Banks: There have been some studies that have shown that women from families that contain an engineer are more likely to go into engineering. So there is at least some indication that if you have an engineer in your family, you’re more likely to move into engineering. That would suggest if we educate families about engineering, then we will be more likely to find women interested in our field. We have a new person coming on board in January to help focus on women, particularly recruiting women, and we have a new retention program. We are developing programs right and left to help all students, and again I think our recruiting efforts will result in a higher number of women in the future. We have a goal of 36 percent, we’re going to hit that, in 10 years we’re going to hit that. We have to make sure we recruit the best students, but also retain them.
THE BATTALION: What was your experience like in college when pursuing this field?
Banks: It was good. I had a great time in college. Obviously I was a minority in my classes, and at times in my career, I think I felt that I had to prove myself to certain individuals. I had to work really hard and make sure that my product is very high quality, but everyone should feel that way. Perhaps expectations might have been different for me than others at some point, but on the other hand, it just gave me the incentive to work harder and to make sure that I produced high-quality work and I tend to do so. I assume that’s why I was successful. But I think expectations maybe were a little different. On the other hand I didn’t mind, I had two brothers and don’t have sisters. I work well with men. I had no problem working with engineers of any gender, and I tended to be more of a tomboy as a child, so I had no problems hanging out with the guys.
THE BATTALION: What made you want to pursue a STEM education?
Banks: I enjoy science. Science drew me to STEM and I learned a great deal about science when I was in college.
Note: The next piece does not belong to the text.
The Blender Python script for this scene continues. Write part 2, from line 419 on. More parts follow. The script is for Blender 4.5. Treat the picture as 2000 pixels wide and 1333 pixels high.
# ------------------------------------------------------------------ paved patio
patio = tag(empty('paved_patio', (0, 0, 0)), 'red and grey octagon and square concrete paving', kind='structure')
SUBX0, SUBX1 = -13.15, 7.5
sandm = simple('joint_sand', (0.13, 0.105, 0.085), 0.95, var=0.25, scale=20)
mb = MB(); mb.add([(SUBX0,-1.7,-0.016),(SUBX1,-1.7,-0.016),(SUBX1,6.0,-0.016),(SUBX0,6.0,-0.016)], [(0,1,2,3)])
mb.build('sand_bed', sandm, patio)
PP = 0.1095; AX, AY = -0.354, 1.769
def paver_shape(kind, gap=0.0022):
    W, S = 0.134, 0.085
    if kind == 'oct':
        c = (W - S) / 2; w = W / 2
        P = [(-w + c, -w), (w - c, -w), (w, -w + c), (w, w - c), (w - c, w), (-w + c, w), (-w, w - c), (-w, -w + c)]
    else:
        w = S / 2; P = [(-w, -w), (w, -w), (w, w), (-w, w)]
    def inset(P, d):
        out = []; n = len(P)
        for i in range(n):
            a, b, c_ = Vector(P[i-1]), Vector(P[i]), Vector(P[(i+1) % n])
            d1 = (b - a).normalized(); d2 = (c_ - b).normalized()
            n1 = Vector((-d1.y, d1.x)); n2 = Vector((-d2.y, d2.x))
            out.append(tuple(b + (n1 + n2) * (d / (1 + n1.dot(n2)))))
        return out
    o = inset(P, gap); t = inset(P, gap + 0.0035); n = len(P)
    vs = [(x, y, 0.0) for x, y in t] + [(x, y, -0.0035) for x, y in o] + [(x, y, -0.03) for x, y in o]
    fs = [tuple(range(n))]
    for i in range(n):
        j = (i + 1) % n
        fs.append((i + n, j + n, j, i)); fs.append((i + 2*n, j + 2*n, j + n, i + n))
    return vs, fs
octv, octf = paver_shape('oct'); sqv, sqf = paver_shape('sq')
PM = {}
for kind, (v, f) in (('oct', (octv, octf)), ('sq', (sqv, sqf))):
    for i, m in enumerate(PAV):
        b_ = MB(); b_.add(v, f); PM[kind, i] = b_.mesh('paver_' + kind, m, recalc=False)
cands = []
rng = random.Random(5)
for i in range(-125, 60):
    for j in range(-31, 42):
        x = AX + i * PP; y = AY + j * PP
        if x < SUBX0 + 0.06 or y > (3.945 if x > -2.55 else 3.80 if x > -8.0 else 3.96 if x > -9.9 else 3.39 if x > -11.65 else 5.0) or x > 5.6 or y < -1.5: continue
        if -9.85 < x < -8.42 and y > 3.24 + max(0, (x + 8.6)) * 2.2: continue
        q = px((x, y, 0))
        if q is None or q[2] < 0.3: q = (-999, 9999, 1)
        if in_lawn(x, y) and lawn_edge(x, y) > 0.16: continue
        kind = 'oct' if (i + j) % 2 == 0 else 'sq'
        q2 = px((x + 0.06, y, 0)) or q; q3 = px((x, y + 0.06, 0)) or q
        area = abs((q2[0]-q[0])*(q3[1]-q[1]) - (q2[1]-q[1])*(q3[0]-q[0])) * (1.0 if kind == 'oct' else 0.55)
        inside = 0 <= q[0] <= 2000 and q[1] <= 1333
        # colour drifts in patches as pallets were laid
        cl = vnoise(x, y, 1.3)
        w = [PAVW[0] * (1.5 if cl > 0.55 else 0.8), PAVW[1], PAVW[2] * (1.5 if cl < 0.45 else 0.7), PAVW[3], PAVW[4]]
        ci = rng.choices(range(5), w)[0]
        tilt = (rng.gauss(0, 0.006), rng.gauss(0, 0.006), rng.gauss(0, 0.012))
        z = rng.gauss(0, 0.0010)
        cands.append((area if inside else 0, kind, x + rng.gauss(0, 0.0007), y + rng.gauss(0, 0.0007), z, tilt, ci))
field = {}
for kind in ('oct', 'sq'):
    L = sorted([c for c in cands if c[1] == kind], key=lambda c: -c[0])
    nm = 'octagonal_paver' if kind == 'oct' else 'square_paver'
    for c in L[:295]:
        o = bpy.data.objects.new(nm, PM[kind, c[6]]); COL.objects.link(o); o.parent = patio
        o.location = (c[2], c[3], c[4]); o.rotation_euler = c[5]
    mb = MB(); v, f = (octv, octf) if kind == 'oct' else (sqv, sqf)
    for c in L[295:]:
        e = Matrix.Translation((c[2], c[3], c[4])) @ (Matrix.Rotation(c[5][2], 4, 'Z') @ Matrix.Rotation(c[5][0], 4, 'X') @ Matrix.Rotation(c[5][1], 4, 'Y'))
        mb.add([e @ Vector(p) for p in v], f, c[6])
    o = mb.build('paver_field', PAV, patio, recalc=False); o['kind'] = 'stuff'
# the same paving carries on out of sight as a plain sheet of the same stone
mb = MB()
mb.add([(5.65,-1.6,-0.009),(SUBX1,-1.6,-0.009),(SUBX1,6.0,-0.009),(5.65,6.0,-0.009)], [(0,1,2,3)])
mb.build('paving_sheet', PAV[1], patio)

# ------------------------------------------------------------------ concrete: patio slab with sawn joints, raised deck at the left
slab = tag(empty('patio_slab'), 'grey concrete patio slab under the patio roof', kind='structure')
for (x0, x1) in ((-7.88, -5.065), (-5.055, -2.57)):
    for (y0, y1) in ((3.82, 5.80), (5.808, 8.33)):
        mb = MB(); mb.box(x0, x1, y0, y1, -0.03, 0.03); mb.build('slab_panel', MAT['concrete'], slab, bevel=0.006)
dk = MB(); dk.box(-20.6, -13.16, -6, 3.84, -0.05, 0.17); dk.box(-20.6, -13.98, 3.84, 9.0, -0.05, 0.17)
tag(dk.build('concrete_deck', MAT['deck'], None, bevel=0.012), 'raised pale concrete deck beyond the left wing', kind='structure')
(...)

Started out with a major in science and then learned more about engineering. I had never met an engineer as a child, so really didn’t know anything about the profession. I had a friend who was in engineering, and I asked her many questions about the program. I knew I liked mathematics, and I took a physics class — really enjoyed that and determined that engineering was my path rather than science. It was the right choice and I love it.
THE BATTALION: Did you experience any adverse environments that made your education more difficult?
Banks: I don’t know if the expectations necessarily were higher for me or if I actually insisted on higher performance for myself. For example, perhaps I expected myself to achieve more than my male counterparts did for their own field. I expected that I would do well in my classes, very well, and when I didn’t I was disappointed in myself. Now, whether the professors were disappointed in my performance I have no idea, but I know I was. So whether it was some internal, external high expectation or something that was put forth by professors or colleagues in classes, I don’t know. There were those who expected I would fail. I did have one instructor that told me flat out that women shouldn’t be engineers, but you just shrug it off and say ‘Well that’s your opinion,’ and you just move forward doing what you want to do — at least I did. I think for individuals who challenge you in that way, who question whether you should be in the room, you just step back, fight a bit and say, ‘Well I’ll prove to you I can, I can do this work and I certainly should be here.’ There’s a huge sense of satisfaction when you prove that individual wrong.